I’ve long been interested in walking as an intellectual, and cognitively stimulating, activity. So it was cool to find two essays in the Guardian about walking and thinking.

First is a long, pleasantly diverting essay by Carole Cadwalladr about Frederic Gros and his new book A Philosophy of Walking:

Walking is not sport, he says, in the first line of his book, A Philosophy of Walking. Sport is a discipline, “an ethic, a labour”. It is a performance. Walking, on the other hand, “is the best way to go more slowly than any other method that has ever been found”. If you want to go faster, he says, don’t walk. Do something else: drive, slide, fly….

As a philosopher, his interest is in “ordinary things”, he says. In Britain, academic philosophy is, largely, analytical philosophy. It’s concerned with logic, with language. Whereas in France, he belongs to “a new generation that is concerned with the… quotidien. The everyday.”

And you see the philosophy of walking as part of the philosophy of the everyday?

“Yes. It is still looking at the questions of eternity, solitude, time and space… But on the basis of experience. On the basis of very simple, very ordinary things.”

He’d always enjoyed walking but it was only when he started his philosophical studies that Gros started noticing how many great philosophers were also great walkers. “That is, it was not just that walking was a distraction from their work. It was that walking was really their element. It was the condition of their work.”

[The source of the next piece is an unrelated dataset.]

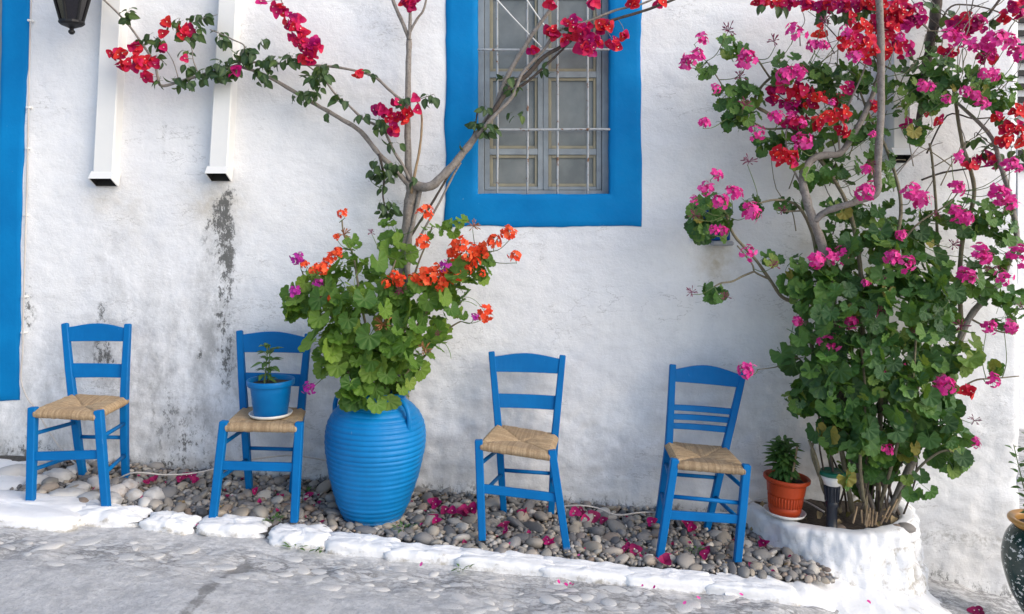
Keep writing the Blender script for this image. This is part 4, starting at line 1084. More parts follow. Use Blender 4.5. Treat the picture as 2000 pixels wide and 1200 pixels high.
def blob_leaves(pl, blobs, meshes, d0, dr, smin, smax, out=.8, view=.75, up=.55, spread=.45, hollow=.25, stems=True):
    for b in blobs:
        px, py, rx, ry, n = b[:5]; d = b[5] if len(b) > 5 else d0; drr = b[6] if len(b) > 6 else dr; sc = b[7] if len(b) > 7 else 1
        for _ in range(n):
            while True:
                q = Vector((random.uniform(-1, 1), random.uniform(-1, 1), random.uniform(-1, 1)))
                if hollow < q.length < 1: break
            dd = min(4.54, d+q.y*drr); pos = P(px+q.x*rx, py-q.z*ry, dd)
            nrm = (Vector((q.x, q.y, q.z))*out+Vector((0, -view, up))+Vector((random.gauss(0, 1), random.gauss(0, 1), random.gauss(0, 1)))*spread).normalized()
            tip = Vector((q.x*.8+random.gauss(0, .5), -.3, -.8+random.gauss(0, .4)))
            s = random.uniform(smin, smax)*sc
            pl.leaf(frame_m(pos, nrm, tip, s), meshes, s)
HEADN = 0
def heads(pl, lst, kind, d0, jd=.05, label=None):
    for h in lst:
        px, py, dia = h[:3]; d = (h[3] if len(h) > 3 else d0)+random.uniform(-jd, jd)
        pos = P(px, py, d); s = 1.02*dia*random.uniform(.85, 1.1)*d/FPX/.108
        nrm = Vector((random.gauss(0, .35), -.75, random.gauss(.55, .25))).normalized()
        Mx = frame_m(pos, nrm, Vector((random.gauss(0, 1), 0, 1)), s)
        o = link('flower_head', random.choice(FH[kind]), pl.t, Mx)
        if label: o['label'] = label
        pl.twig(pos-nrm*.045*s, .0021, 'stalk', 'stalk', .30, .05)
def bracts(pl, lst, d0, dz=.05, size=.030, kinds=('bract',)):
    for c in lst:
        px, py, rx, ry, n = c[:5]; d = c[5] if len(c) > 5 else d0; ks = c[6] if len(c) > 6 else kinds
        ctr = P(px, py, d)
        if n > 1 or True: pl.twig(ctr, .0017, 'bark', 'twig', .5, .0)
        for i in range(n):
            a = i*2.39996+random.uniform(-.4, .4); rr = math.sqrt((i+.5)/n)
            pos = P(px+rx*rr*math.cos(a), py+ry*rr*math.sin(a), min(4.53, d-dz*(1-rr)*.8+random.uniform(-dz, dz)*.5))
            nrm = (Vector((math.cos(a)*rr*.8, -.9, -math.sin(a)*rr*.8))+Vector((random.gauss(0, .4), random.gauss(0, .3), random.gauss(0, .4)))).normalized()
            s = size*random.uniform(.8, 1.2)
            link('flower', random.choice(BF[random.choice(ks)]), pl.t, frame_m(pos-nrm*s*.5, nrm, Vector((random.gauss(0, 1), 0, random.gauss(0, 1))), s))

# ------------------------------------------------------------------ bougainvillea trained across the wall and window
va = Plant('bougainvillea', 'grey stemmed bougainvillea rising behind the blue jar and trained across wall and window', 'climbing plant', P(792, 940, 4.52))
B = va.branch
B([(770, 960, 4.48), (786, 800, 4.48), (785, 640, 4.49), (790, 520, 4.5), (797, 440, 4.5), (803, 385, 4.5), (812, 362, 4.5)], .036, .033, 'trunk', 'bark', 10, .35)
B([(800, 560, 4.46), (793, 500, 4.46), (806, 440, 4.47), (816, 395, 4.48), (822, 362, 4.48)], .013, .012, 'branch', 'bark')
B([(803, 400, 4.49), (798, 330, 4.5), (796, 250, 4.5), (797, 160, 4.5), (799, 76, 4.5)], .022, .015, 'branch', 'bark', 8)
B([(799, 78, 4.5), (785, 42, 4.5), (770, 8, 4.5), (755, -40, 4.5)], .012, .010, 'branch', 'bark')
B([(799, 78, 4.49), (801, 40, 4.49), (800, -30, 4.49)], .011, .008, 'branch', 'bark')
B([(801, 62, 4.49), (815, 37, 4.48), (828, 18, 4.48), (836, -20, 4.48)], .008, .006, 'branch', 'bark')
B([(803, 378, 4.47), (812, 330, 4.46), (820, 290, 4.46), (824, 235, 4.46), (818, 205, 4.47), (806, 188, 4.48)], .009, .004, 'branch', 'stick')
B([(812, 362, 4.47), (830, 366, 4.44), (850, 358, 4.43), (880, 328, 4.43), (905, 298, 4.44), (928, 268, 4.45), (950, 238, 4.46), (968, 212, 4.46), (982, 172, 4.46), (1000, 132, 4.46), (1022, 96, 4.46), (1044, 60, 4.46), (1074, 20, 4.46), (1105, -30, 4.46)], .027, .009, 'branch', 'bark', 9)
B([(950, 240, 4.44), (968, 212, 4.43), (995, 172, 4.43), (1028, 148, 4.43), (1062, 112, 4.43), (1108, 84, 4.43), (1140, 60, 4.43), (1196, 40, 4.43), (1256, 22, 4.42), (1310, 2, 4.42), (1340, -10, 4.42)], .016, .006, 'branch', 'bark_dark', 8)
B([(930, 268, 4.43), (960, 232, 4.42), (1000, 190, 4.42), (1020, 144, 4.42), (1060, 100, 4.42), (1092, 60, 4.42), (1148, 42, 4.42), (1204, 20, 4.42), (1254, 8, 4.42), (1300, -14, 4.42)], .012, .005, 'branch', 'bark')
B([(950, 236, 4.45), (985, 190, 4.45), (1030, 160, 4.45), (1085, 110, 4.45), (1120, 75, 4.44)], .011, .005, 'branch', 'bark_dark')
B([(780, 500, 4.47), (812, 446, 4.47), (842, 400, 4.46), (872, 350, 4.45), (905, 300, 4.46), (925, 262, 4.47), (932, 220, 4.5)], .008, .005, 'branch', 'bark_dark')
B([(797, 510, 4.45), (826, 452, 4.45), (855, 402, 4.45), (884, 345, 4.45), (900, 318, 4.45)], .007, .006, 'branch', 'bark')
B([(806, 372, 4.48), (775, 335, 4.48), (740, 301, 4.48), (705, 258, 4.48), (662, 230, 4.48), (602, 196, 4.48), (537, 157, 4.47), (500, 140, 4.46), (464, 129, 4.45)], .017, .008, 'branch', 'bark', 8)
B([(797, 205, 4.48), (774, 188, 4.47), (752, 168, 4.47), (731, 150, 4.47), (688, 137, 4.47), (636, 129, 4.46), (555, 125, 4.46), (500, 122, 4.45), (462, 122, 4.44)], .009, .006, 'branch', 'bark', 7)
B([(800, 352, 4.47), (785, 320, 4.47), (770, 297, 4.47), (748, 254, 4.46), (709, 232, 4.46), (680, 205, 4.46), (660, 190, 4.46), (640, 165, 4.46), (623, 146, 4.46), (600, 128, 4.46)], .010, .004, 'branch', 'bark')
B([(470, 126, 4.44), (430, 138, 4.43), (390, 148, 4.43), (350, 160, 4.43), (316, 168, 4.43), (308, 150, 4.42), (300, 120, 4.42), (275, 82, 4.43), (252, 50, 4.44), (236, 32, 4.45), (205, 2, 4.46), (180, -20, 4.46)], .010, .005, 'branch', 'bark')
B([(462, 122, 4.44), (478, 92, 4.43), (455, 78, 4.42), (430, 66, 4.42), (410, 58, 4.42)], .005, .003, 'branch', 'bark')
B([(390, 148, 4.43), (378, 120, 4.42), (372, 88, 4.42), (345, 62, 4.42), (352, 35, 4.42)], .004, .002, 'branch', 'bark')
B([(372, 85, 4.42), (392, 40, 4.42), (425, 29, 4.42)], .003, .002, 'branch', 'bark')
B([(350, 160, 4.43), (338, 120, 4.42), (318, 90, 4.42), (300, 72, 4.42)], .003, .002, 'branch', 'bark')
B([(740, 301, 4.46), (750, 345, 4.46), (748, 385, 4.46), (757, 420, 4.46)], .008, .004, 'branch', 'bark_dark')
B([(774, 188, 4.47), (800, 200, 4.46), (825, 192, 4.45), (848, 184, 4.45)], .004, .002, 'branch', 'bark')
B([(605, 122, 4.45), (600, 92, 4.43), (585, 60, 4.42), (560, 25, 4.41), (545, -10, 4.4)], .005, .003, 'branch', 'bark')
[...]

Second, a 2012 review of Merlin Coverley’s The Art of Wandering: The Writer as Walker:

Coverley’s interesting thesis is, essentially, that walking and writing are one activity. To illustrate this, after a short discussion of pilgrim writers, he looks at a diverse range of walker-writers stretching from Jean-Jacques Rousseau to his fellow modern-day psychogeographer Iain Sinclair, via John Clare, William Blake, the English and American romantic poets, Parisian flâneurs, Rudolf Hess and the situationist international to support it. His walker/writers are what might be called romantic individualists. For a Rousseau or a William Wordsworth, the act of walking through the world was not primarily about the world itself; they were much more concerned with walking into their inner worlds. From the day Rousseau turned his back on his native city, these peripatetic writer-thinkers were bent on walking into a kind of alienated individuality. Coverley’s walkers are professional outsiders; visionaries and dreamers on the road.

The latter makes me want to visit Connemara, on the western coast of Ireland; the first makes me just want to go back to Paris.